R. Dalle parole bisogna passare ai fatti. Come dicevo, si deve lavorare a un progetto organico, che richiede anche un cambio di mentalità: quanti datori di lavoro sono ancora oggi restii all'assunzione di una donna o alla sua promozione?
D. Tra i vostri testimonial ci sono anche uomini. Quanto è importante condurre questa battaglia insieme?
R. Avere testimonial e poter contare su una rete è fondamentale e questo è il senso degli ambasciatori che scegliamo per sposare le nostre battaglie. Abbiamo studiose, docenti, giornaliste e sì, anche molti uomini di valore, dal vostro direttore Luca Dini al direttore di Famiglia Cristiana don Antonio Rizzolo e del Messaggero Massimo Martinelli. Uomini in prima linea, al fianco di tutte le donne.
Telefono Rosa in numeri
715 mila sono le donne che si sono rivolte a Telefono Rosa dal 1988 a oggi.

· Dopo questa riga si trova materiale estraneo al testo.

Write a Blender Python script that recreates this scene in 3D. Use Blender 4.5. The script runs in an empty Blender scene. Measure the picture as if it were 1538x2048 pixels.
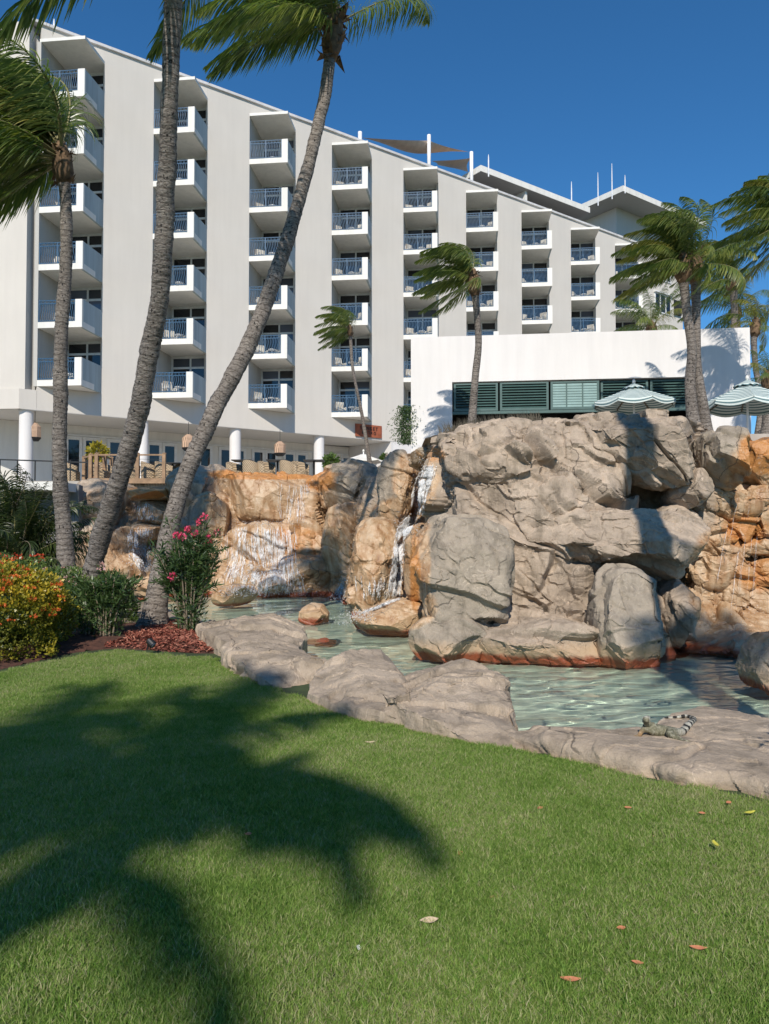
import bpy, math, random
import numpy as np
from mathutils import Vector, Matrix
from mathutils.bvhtree import BVHTree
random.seed(7); RNG = np.random.default_rng(11)
SC = bpy.context.scene
COL = SC.collection
# ------------------------------------------------------------ camera, sky, sun
F_PX, CAM_H, PITCH = 1480.0, 1.6, math.radians(1.55)
cam_data = bpy.data.cameras.new("camera")
cam_data.sensor_fit = 'VERTICAL'; cam_data.sensor_height = 24.0; cam_data.sensor_width = 18.0
cam_data.lens = 24.0 * F_PX / 2048.0
cam_data.clip_start = 0.05; cam_data.clip_end = 3000
cam = bpy.data.objects.new("camera", cam_data); COL.objects.link(cam)
cam.location = (0, 0, CAM_H); cam.rotation_euler = (math.pi/2 + PITCH, 0, 0)
SC.camera = cam
SUN_EL = math.radians(38.0); SUN_H = Vector((-0.112, -0.9937)).normalized()
SUN_V = Vector((SUN_H.x*math.cos(SUN_EL), SUN_H.y*math.cos(SUN_EL), math.sin(SUN_EL)))
W = bpy.data.worlds.new("World"); SC.world = W; W.use_nodes = True
wn = W.node_tree; bg = wn.nodes["Background"]
sky = wn.nodes.new("ShaderNodeTexSky"); sky.sky_type = 'NISHITA'; sky.sun_disc = False
sky.sun_elevation = SUN_EL; sky.sun_rotation = math.atan2(SUN_H.x, SUN_H.y)
sky.altitude = 0; sky.air_density = 1.0; sky.dust_density = 0.0; sky.ozone_density = 10.0
hs = wn.nodes.new("ShaderNodeHueSaturation"); hs.inputs['Saturation'].default_value = 1.10; hs.inputs['Value'].default_value = 1.20; hs.inputs['Hue'].default_value = .494
wn.links.new(sky.outputs[0], hs.inputs['Color']); wn.links.new(hs.outputs[0], bg.inputs[0]); bg.inputs[1].default_value = 0.105
sd = bpy.data.lights.new("sun", 'SUN'); sd.energy = 4.7; sd.angle = math.radians(0.53); sd.color = (1.0, 0.93, 0.83); sd.cycles.is_caustics_light = True
so = bpy.data.objects.new("sun", sd); COL.objects.link(so); so.rotation_euler = SUN_V.to_track_quat('Z', 'Y').to_euler()
so.location = (-5, -20, 30)
SC.view_settings.view_transform = 'Standard'; SC.view_settings.look = 'None'
SC.view_settings.exposure = 0.0; SC.view_settings.gamma = 1.0; SC.view_settings.use_curve_mapping = False
SC.render.engine = 'CYCLES'
SC.cycles.max_bounces = 6; SC.cycles.transparent_max_bounces = 16; SC.cycles.diffuse_bounces = 3
SC.cycles.caustics_reflective = False; SC.cycles.caustics_refractive = True; SC.cycles.blur_glossy = 0.5

# ------------------------------------------------------------ geometry helpers
CP, SP = math.cos(PITCH), math.sin(PITCH)
def ray(px, py):
    u = (px-769.0)/F_PX; v = (1024.0-py)/F_PX
    return Vector((u, CP - v*SP, SP + v*CP))
def at(px, py, D):
    r = ray(px, py); k = D/r.y
    return Vector((r.x*k, D, CAM_H + r.z*k))
def on_z(px, py, z=0.0):
    r = ray(px, py); k = (z-CAM_H)/r.z
    return Vector((r.x*k, r.y*k, z))
def project(P):
    P = np.asarray(P); X = P[..., 0]; Y = P[..., 1]; Z = P[..., 2]-CAM_H
    yc = Y*CP + Z*SP; zc = -Y*SP + Z*CP
    return 769+F_PX*X/yc, 1024-F_PX*zc/yc

def tag(o, label=None, cat=None, group=None, kind=None):
    if label: o['label'] = label
    if cat: o['category'] = cat
    if group: o['group'] = group
    if kind: o['kind'] = kind
    return o
def empty(name, loc=(0, 0, 0), rz=0.0, parent=None):
    o = bpy.data.objects.new(name, None); COL.objects.link(o)
    o.location = loc; o.rotation_euler = (0, 0, rz); o.empty_display_size = 0.2
    if parent: o.parent = parent
    return o
def link(name, me, parent=None, loc=None, rz=None):
    o = bpy.data.objects.new(name, me); COL.objects.link(o)
    if parent: o.parent = parent
    if loc is not None: o.location = loc
    if rz is not None: o.rotation_euler = (0, 0, rz)
    return o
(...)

92 le volontarie dell'associazione.
H24 il centralino è sempre attivo: offre consulenza e assistenza legale e psicologa gratuita, uno sportello anti-stalking, corsi di formazione.
2 le case rifugio: la Casa internazionale dei diritti umani delle donne di Roma e il Centro accoglienza La Ginestra di Roma.
7 le sedi dell'associazione in Italia.